Considering the atmospheric humidity and heat, along with the resurgence of vociferous mosquitoes, yesterday afternoon's trail walks through the forest in the ravine we frequent was as close to perfect as it could get. To begin with, the moment we leave street level with its suffocating heat, we've delved into another world entirely, one where shade predominates to shield from the heat of the sun. And breezes manage to penetrate the thicket of trees and foliage sufficiently to add their coolant effect.
Because of the fact that the last several weeks have diminished the effects of the previous month's steady descent into drought, the reverse occurred in response to daily rain events and heavy thunderstorm activity, returning mosquitoes to the landscape where previously they had been absent, reflecting the dry conditions, unconducive to egg-laying. They lost no time making up for that situation.
And so, when we went out on our daily ravine rambles, whatever the time of day, morning or afternoon we tended to see no one else out. And we could hardly blame them for avoiding the crushing humidity, the muck-glazed trails and the swarming mosquitoes. As well, our two little dogs, Jackie and Jillie, though they enjoy seeing other companion dogs and briefly communing with them playfully, are content enough to have the forest to their own exploratory exploits.
The thimbleberry bushes are beginning to boast their red, ripe berries, and so are the blackberries. It takes a second to pluck the berries off the bushes and their sweet, moist flavour is a jolt of summer bliss. Just ask our two little dogs, though Jackie is content to leave the blackberries to Jillie. And now, though the wild apple crop is much diminished from last year's, whatever apples are present are beginning to ripen.
My husband clambered onto the lower trunk of one of the trees adjacent a portion of the trails where apple trees tend to dominate, to come away with a beauty of an apple, reddened by the sun, sweetly moist and crisp and ready to be shared out among all four of us to enjoy its unique, timely and appreciated complexity of flavours.

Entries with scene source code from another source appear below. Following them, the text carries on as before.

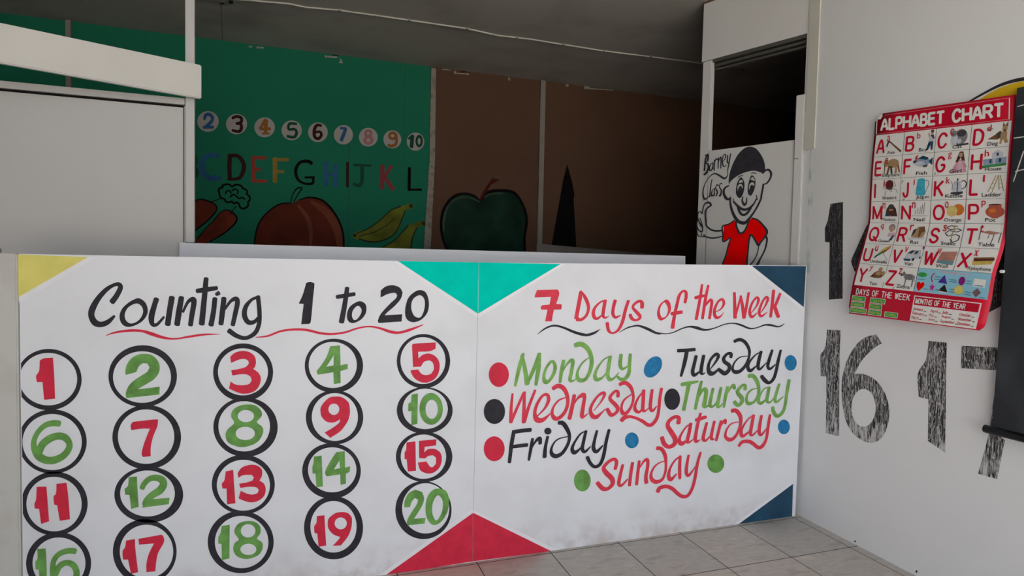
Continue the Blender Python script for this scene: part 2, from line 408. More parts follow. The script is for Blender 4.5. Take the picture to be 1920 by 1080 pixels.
# second low partition behind it with the sill board
sill = MB().slab([(-0.5145, P2, 1.235), (2.0785, P2, 1.235), (2.0758, P2, 1.3103), (-0.512, P2, 1.3073)], (0, -1, 0), .011).box(-0.512, 2.0755, P2+.0112, P2+.14, 1.290, 1.3068).build('sill_board', 'sill_grey')
tag(sill, 'long pale grey sill board running behind the top of the painted boards', 'sill')
MB().box(-3.1, 2.05, P2+.012, P2+.03, 0, 1.255).build('low_panel', 'panel_white', sill, 'white panel below the sill')
blank = MB().box(-3.1, -0.4945, P2+.0305, P2+.045, 0, 1.905).build('upper_panel', 'panel_white')
tag(blank, 'plain white upright panel at upper left under the slanting beam', 'panel')
MB().box(-3.1, -0.4945, P2+.016, P2+.045, 1.9095, 1.9375).build('top_rail', 'panel_white', blank, bevel=.002)
MB().box(-3.1, -0.5005, P2+.0285, P2+.0305, 1.899, 1.9075).build('dark_joint', 'dark_gap', blank, 'dark gap line below the top rail')
MB().box(-0.5025, -0.5000, P2+.0285, P2+.0305, 1.31, 1.899).build('dark_joint', 'dark_gap', blank, 'dark gap line beside the post')
up = MB().box(-0.490, -0.455, P2+.0005, P2+.029, 1.31, ZC).build('upright_post', 'panel_white', bevel=.003)
tag(up, 'thin white upright post rising from the sill to the ceiling', 'post')
e1 = Vector((-0.419, 2.95, 0)); e2 = Vector((-1.0325, 2.6975, 0)); dr = (e2-e1).normalized(); nb = Vector((-dr.y, dr.x, 0))
if nb.y > 0: nb = -nb
q = e1 + dr*1.35
beam = MB().slab([e1+Vector((0, 0, 1.9272)), q+Vector((0, 0, 1.9272)), q+Vector((0, 0, 2.0698)), e1+Vector((0, 0, 2.0698))], nb, .024).build('beam_board', 'beam_white', bevel=.004)
tag(beam, 'wide white board slanting out from the upright post at upper left', 'beam')

# ------------------------------------------------------------------ slanted doorway with the half door
gd = (GA-GB).normalized(); gn = gd.cross(Vector((0, 0, 1)))
def gq(u, v, h=0): return GB + gd*u + Vector((0, 0, v)) + gn*h
def gslab(pts, th, h=0): return MB().slab([gq(u, v, h) for u, v in pts], gn, th)
hd = gslab([(-0.026, 2.4365), (0.59, 2.436), (0.575, ZC), (-0.024, ZC)], .03).build('door_header', 'panel_white')
tag(hd, 'white board filling the space above the dark doorway at right', 'header')
gslab([(-0.024, ZC-.012), (0.576, ZC-.012), (0.5755, ZC-.001), (-0.024, ZC-.001)], .004, .002).build('joint_strip', 'joint_brown', hd, 'thin red-brown joint below the ceiling')
for k, (a, b) in enumerate(((0, .018), (.026, .040), (.048, .058))):
    gslab([(0.047, 2.4355-b), (0.575, 2.4355-b), (0.575, 2.4355-a), (0.047, 2.4355-a)], .02, -.004-.012*k).build('track', 'track_dark', hd, 'dark grooved sliding track')
dp = gslab([(-0.0273, 0), (0.045, 0), (0.041, 2.434), (-0.020, 2.434)], .03, -.002).build('door_post', 'panel_white', bevel=.004)
tag(dp, 'narrow white post on the far side of the dark doorway', 'post')
half_door = gslab([(0.046, 0.05), (0.5435, 0.05), (0.5435, 1.909), (0.0445, 1.916)], .03, .0015).build('half_door', 'panel_white')
tag(half_door, 'white half door painted with a thumbs-up cartoon boy in a black cap', 'half door')
gslab([(0.5445, 0.05), (0.586, 0.05), (0.586, 2.1302), (0.5435, 2.1307)], .04, .012).build('stile', 'panel_white', half_door, bevel=.003)
gslab([(0.546, 1.8085), (0.568, 1.8085), (0.568, 1.8115), (0.546, 1.8115)], .001, .0135).build('joint_line', 'dark_gap', half_door, 'short dark joint line')
np_ = gslab([(0.592, 0), (0.622, 0), (0.610, ZC), (0.578, ZC)], .05, -.004).build('jamb_post', 'panel_white')
tag(np_, 'white jamb post on the near side of the dark doorway, in the corner', 'post')

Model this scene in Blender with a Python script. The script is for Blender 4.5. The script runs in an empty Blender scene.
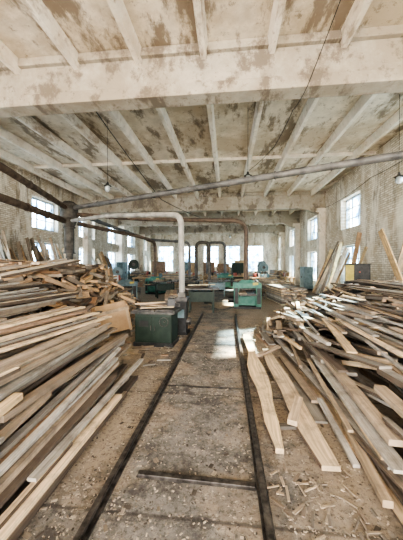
import bpy, math, random
import numpy as np
from mathutils import Vector, Matrix
random.seed(7); rng=random.Random(11)
D=bpy.data; C=bpy.context
col=C.scene.collection

# ---------------------------------------------------------------- materials
def nodes(name):
    m=D.materials.new(name); m.use_nodes=True
    nt=m.node_tree; b=nt.nodes["Principled BSDF"]
    return m,nt,b
def L(nt,a,b): nt.links.new(a,b)
def noise(nt,vec,scale,detail=5,rough=.6):
    n=nt.nodes.new("ShaderNodeTexNoise"); n.inputs["Scale"].default_value=scale
    n.inputs["Detail"].default_value=detail; n.inputs["Roughness"].default_value=rough
    if vec is not None: L(nt,vec,n.inputs["Vector"])
    return n.outputs["Fac"]
def ramp(nt,fac,stops):
    r=nt.nodes.new("ShaderNodeValToRGB"); cr=r.color_ramp
    while len(cr.elements)<len(stops): cr.elements.new(.5)
    for e,(p,c) in zip(cr.elements,stops):
        e.position=p; e.color=(c[0],c[1],c[2],1) if hasattr(c,'__len__') else (c,c,c,1)
    L(nt,fac,r.inputs["Fac"]); return r.outputs["Color"]
def mix(nt,fac,a,b,mode='MIX'):
    n=nt.nodes.new("ShaderNodeMix"); n.data_type='RGBA'; n.blend_type=mode
    for sock,v in ((n.inputs[0],fac),(n.inputs[6],a),(n.inputs[7],b)):
        if isinstance(v,(int,float)): sock.default_value=v
        elif isinstance(v,tuple): sock.default_value=(v[0],v[1],v[2],1)
        else: L(nt,v,sock)
    return n.outputs[2]
def geo(nt): return nt.nodes.new("ShaderNodeNewGeometry").outputs["Position"]
def mapping(nt,vec,scale=(1,1,1),loc=(0,0,0)):
    n=nt.nodes.new("ShaderNodeMapping"); n.inputs["Scale"].default_value=scale; n.inputs["Location"].default_value=loc
    L(nt,vec,n.inputs["Vector"]); return n.outputs[0]
def bump(nt,b,h,strength=.3,dist=.02):
    n=nt.nodes.new("ShaderNodeBump"); n.inputs["Strength"].default_value=strength; n.inputs["Distance"].default_value=dist
    L(nt,h,n.inputs["Height"]); L(nt,n.outputs[0],b.inputs["Normal"])
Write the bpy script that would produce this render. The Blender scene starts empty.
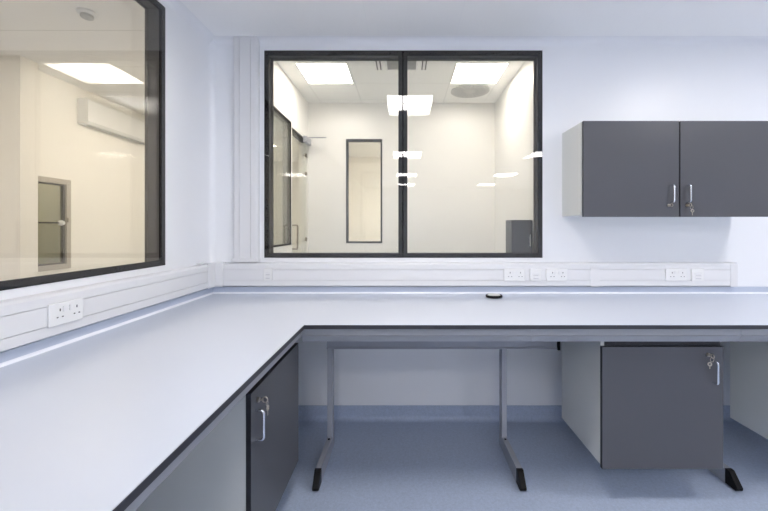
import bpy, bmesh, math
from mathutils import Vector, Matrix

# ------------------------------------------------------------------ constants
YW = 2.636          # inner face of the wall facing the camera
XW = -1.37          # inner face of the left wall
CZ = 2.696          # ceiling height of the laboratory
WT = 0.10           # partition thickness
BH = 0.90           # bench height
SC = bpy.context.scene
COL = SC.collection

# ------------------------------------------------------------------ materials
def nodes(name):
    m = bpy.data.materials.new(name)
    m.use_nodes = True
    nt = m.node_tree
    b = nt.nodes.get('Principled BSDF')
    return m, nt, b

def mat(name, col, rough=0.5, metal=0.0, spec=0.5, var=0.0, vscale=8.0, bump=0.0, bscale=200.0):
    m, nt, b = nodes(name)
    b.inputs['Base Color'].default_value = (*col, 1)
    b.inputs['Roughness'].default_value = rough
    b.inputs['Metallic'].default_value = metal
    b.inputs['Specular IOR Level'].default_value = spec
    tc = nt.nodes.new('ShaderNodeTexCoord')
    if var > 0:
        n = nt.nodes.new('ShaderNodeTexNoise')
        n.inputs['Scale'].default_value = vscale
        n.inputs['Detail'].default_value = 4
        nt.links.new(tc.outputs['Object'], n.inputs['Vector'])
        mx = nt.nodes.new('ShaderNodeMix'); mx.data_type = 'RGBA'
        mx.inputs['A'].default_value = (*[c * (1 - var) for c in col], 1)
        mx.inputs['B'].default_value = (*[min(1, c * (1 + var)) for c in col], 1)
        nt.links.new(n.outputs['Fac'], mx.inputs['Factor'])
        nt.links.new(mx.outputs['Result'], b.inputs['Base Color'])
    if bump > 0:
        n2 = nt.nodes.new('ShaderNodeTexNoise')
        n2.inputs['Scale'].default_value = bscale
        nt.links.new(tc.outputs['Object'], n2.inputs['Vector'])
        bp = nt.nodes.new('ShaderNodeBump')
        bp.inputs['Strength'].default_value = bump
        bp.inputs['Distance'].default_value = 0.001
        nt.links.new(n2.outputs['Fac'], bp.inputs['Height'])
        nt.links.new(bp.outputs['Normal'], b.inputs['Normal'])
    return m

def emit(name, col, strength):
    m, nt, b = nodes(name)
    b.inputs['Base Color'].default_value = (0.8, 0.8, 0.8, 1)
    b.inputs['Emission Color'].default_value = (*col, 1)
    b.inputs['Emission Strength'].default_value = strength
    return m

def glass(name, tint=(1, 1, 1), f0=0.04, gain=0.95):
    """clear sheet glass: straight-through transmission plus angle-dependent mirror reflection"""
    m = bpy.data.materials.new(name); m.use_nodes = True
    nt = m.node_tree; nt.nodes.clear()
    out = nt.nodes.new('ShaderNodeOutputMaterial')
    tr = nt.nodes.new('ShaderNodeBsdfTransparent'); tr.inputs['Color'].default_value = (*tint, 1)
    gl = nt.nodes.new('ShaderNodeBsdfGlossy'); gl.inputs['Roughness'].default_value = 0.0
    geo = nt.nodes.new('ShaderNodeNewGeometry')
    dot = nt.nodes.new('ShaderNodeVectorMath'); dot.operation = 'DOT_PRODUCT'
    nt.links.new(geo.outputs['Incoming'], dot.inputs[0]); nt.links.new(geo.outputs['Normal'], dot.inputs[1])
    def math_(op, a, bv):
        n = nt.nodes.new('ShaderNodeMath'); n.operation = op
        for i, v in enumerate((a, bv)):
            if v is None: continue
            if isinstance(v, (int, float)): n.inputs[i].default_value = v
            else: nt.links.new(v, n.inputs[i])
        return n.outputs[0]
    c = math_('ABSOLUTE', dot.outputs['Value'], None)
    s = math_('SUBTRACT', 1.0, c)
    p = math_('POWER', s, 5.0)
    f = math_('ADD', math_('MULTIPLY', p, 1 - f0), f0)
    f = math_('MULTIPLY', f, gain)
    mx = nt.nodes.new('ShaderNodeMixShader')
    nt.links.new(f, mx.inputs[0]); nt.links.new(tr.outputs[0], mx.inputs[1]); nt.links.new(gl.outputs[0], mx.inputs[2])
    nt.links.new(mx.outputs[0], out.inputs['Surface'])
    return m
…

Those weren't the only items of interest that took our attention yesterday. Peculiar-looking fungi had also erupted out of the forest floor; tiny, slender fingers of white reaching to the sky, dappling the ground over the presence of buried and rotting wood fibres.
And nor were they the only symbol of nature's continuous machinery of recycling and rebirth. We came across a wonderful specimen of lichens ornamenting a dead branch lying on the ground, with their distinctive shell-like shapes, in colour-shades of oyster and grey while they too were busy getting on with the business assigned to them by nature as an agent of renewal.